Embracing aesthetics and themes so different from past 28 Days movies is remarkable. What’s more frustrating, though, is how Garland handles Spike. This screenwriter is clearly most fascinated with the dichotomy between Dr. Ian Kelson and Sir Lord Jimmy Crystal. That means a great emphasis on their personal lives, which is quite transfixing. However, in the process, Spike’s coming-of-age story sometimes vanishes.

This time around, this teenager is more of a background reactor to action rather than an audience point-of-view character or a more active player. Granted, The Bone Temple as a standalone film works just fine even while pushing Spike to the margins. However, given that this motion picture is very much a continuation of its predecessor (if you didn’t see 28 Years Later, you’d be undoubtedly lost jumping right into this entry), it’s worth noting how it does and doesn’t work in a larger narrative. In that regard, Bone Temple struggles.

Courtesy of Sony/Columbia Pictures

Making that shortcoming go down more smoothly are the incredibly evocative performances. Fiennes channels big Mr. Boss from Smiling Friends energy for this iteration of Kelson. It’s a vibe that this Conclave veteran excels in, particularly in his quietly amusing line delivers. Jack O’Connell, meanwhile, now has a second great horror baddie under his belt with his terrific Jimmy Crystal performance. It’s truly impressive how well he balances the character’s raggedness with a palpably intimidating aura. O’Connell effortlessly makes the scared adolescent Crystal from 28 Years Later’s prologue evident while inspiring goosebumps with his monstrousness.

The MVP among the supporting players, though, is Emma Laird as one of Crystal’s followers, Jimmima. With plastic butterfly wings on her back, a giggle constantly on her lips, and an unquenchable bloodlust driving her every move, this character is terrifying. Laird is a capricious riot performing this movie’s equivalent to Chop Top from The Texas Chainsaw Massacre 2.  Meanwhile, Chi Lewis-Perry is sublime handling the increased depth handed to the Samson character.
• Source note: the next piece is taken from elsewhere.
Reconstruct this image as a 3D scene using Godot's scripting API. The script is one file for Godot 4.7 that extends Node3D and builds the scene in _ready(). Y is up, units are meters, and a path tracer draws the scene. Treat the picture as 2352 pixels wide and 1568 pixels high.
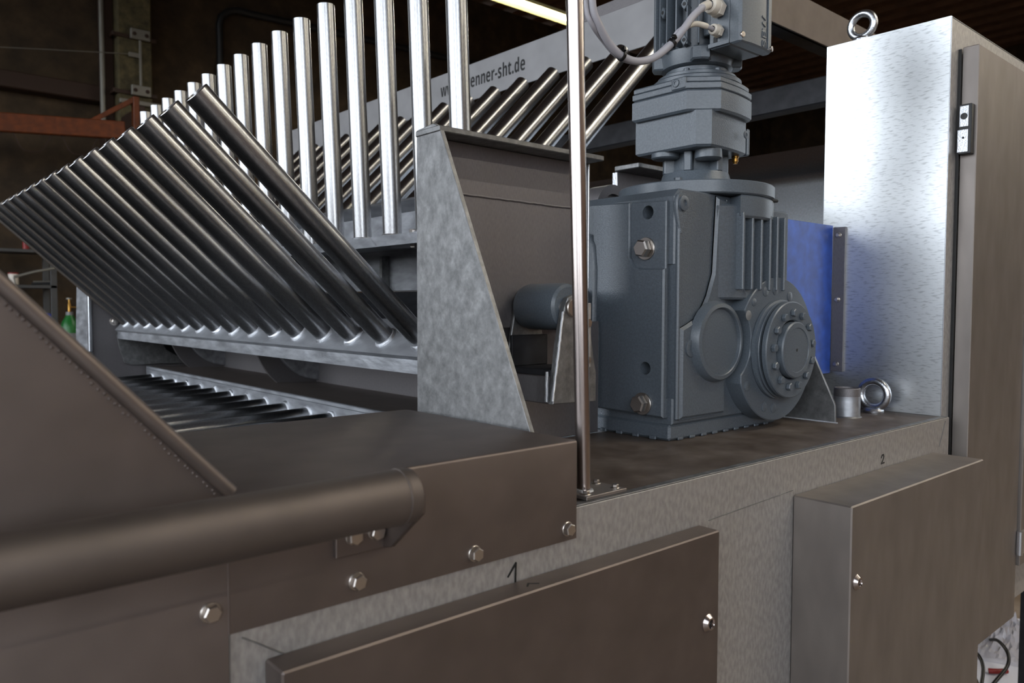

In typical legacy sequels (horror or otherwise), newly assembled actors like Lewis-Perry, O’Connel, and Laird would be asked to just sit around, look awestruck at franchise veteran actors, and repeat lines from earlier films. Happily, The Bone Temple lets the 28 Days Later universe grow. There are now fully new and excitingly unknown characters that these artists can portray. Neither the cast nor audience are in for rerun of, say, 28 Weeks Later.

Offering up such a fresh tableau really lets DaCosta’s filmmaking instincts soar, particularly in a bombastic climactic set piece that’s nothing short of enthralling. Granted, that doesn’t mean every weighty The Bone Temple theme gets fully explored. Garland’s weird decision to sideline Spike also leaves pathos-based potential on the table. However, even those jagged shortcomings reflect what a commendably audacious (and entertaining) exercise this is. Here’s one horror franchise that more than justified coming back after just a seven-month breather.

28 Years Later: The Bone Temple stomps into theaters on January 16.